Coulson, a former editor of the Rupert Murdoch-owned News of the World tabloid, will be tried again on charges of conspiring to commit misconduct in a public office by paying a police officer for royal telephone directories.

Jurors at London's Old Bailey court last week convicted him of one charge of illegally accessing voicemails but failed to reach a verdict on other charges.

Coulson, 46, has yet to be sentenced but the maximum penalty for phone hacking is two years in prison.

His co-defendant Rebekah Brooks, another former News of the World editor who went on to head the British arm of Murdoch's operation, was cleared of all charges.

Coulson appeared in court on Monday in a preparatory hearing ahead of sentencing on Friday with five others who were also convicted or pleaded guilty in the case.

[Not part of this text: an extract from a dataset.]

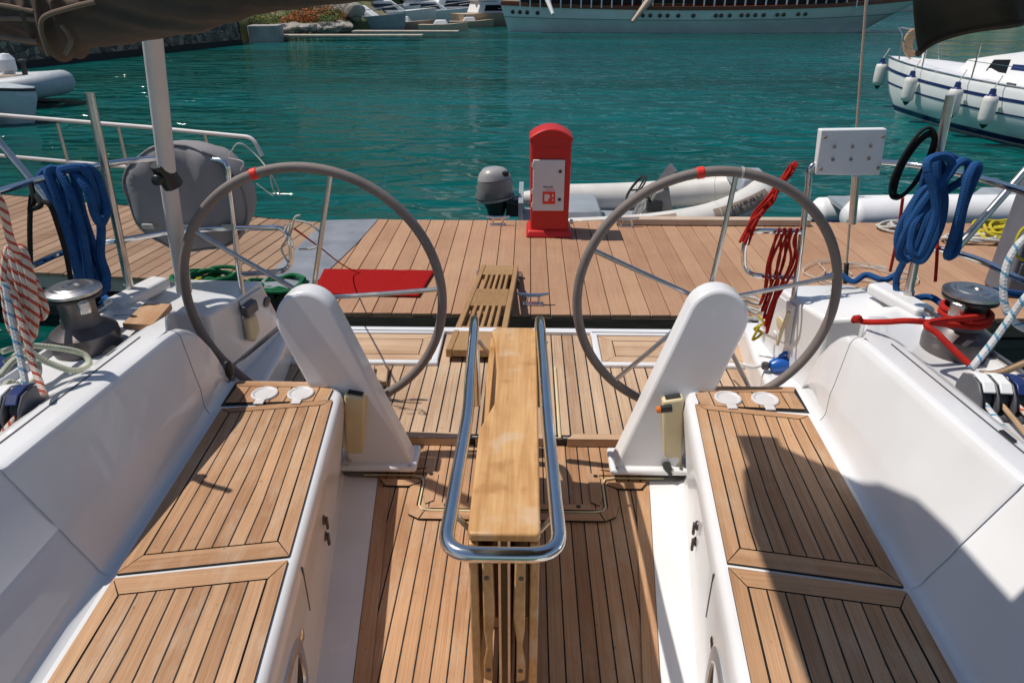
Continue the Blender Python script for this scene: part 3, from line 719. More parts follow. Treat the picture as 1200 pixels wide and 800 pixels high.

The list of victims of News of the World phone hacking "read like a Who's Who of Britain," prosecutor Andrew Edis told the court.

Criminal enterprise

The newspaper "became at the highest level a criminal enterprise", he added.

Those affected included the then Kate Middleton, who is now married to Prince William, James Bond star Daniel Craig and actor Jude Law.

Months after resigning from the Murdoch newspaper, Coulson became Cameron's director of communications between 2007 and 2011, when he again stepped down with scandal swirling.

The paper was closed in disgrace in 2011. Cameron last week apologised for hiring Coulson, who became a trusted confidant and part of his inner circle, saying it had been "the wrong decision".

The phone-hacking trial was one of the most expensive in English legal history, spotlighting the close ties between the Murdoch empire and politicians and the no-holds-barred methods of Britain's tabloid press.

Prosecutors say they will try to recover legal costs of $1.3m from defendants.

Clive Goodman, the News of the World's one-time royal editor, will also face a retrial on the same charges as Coulson.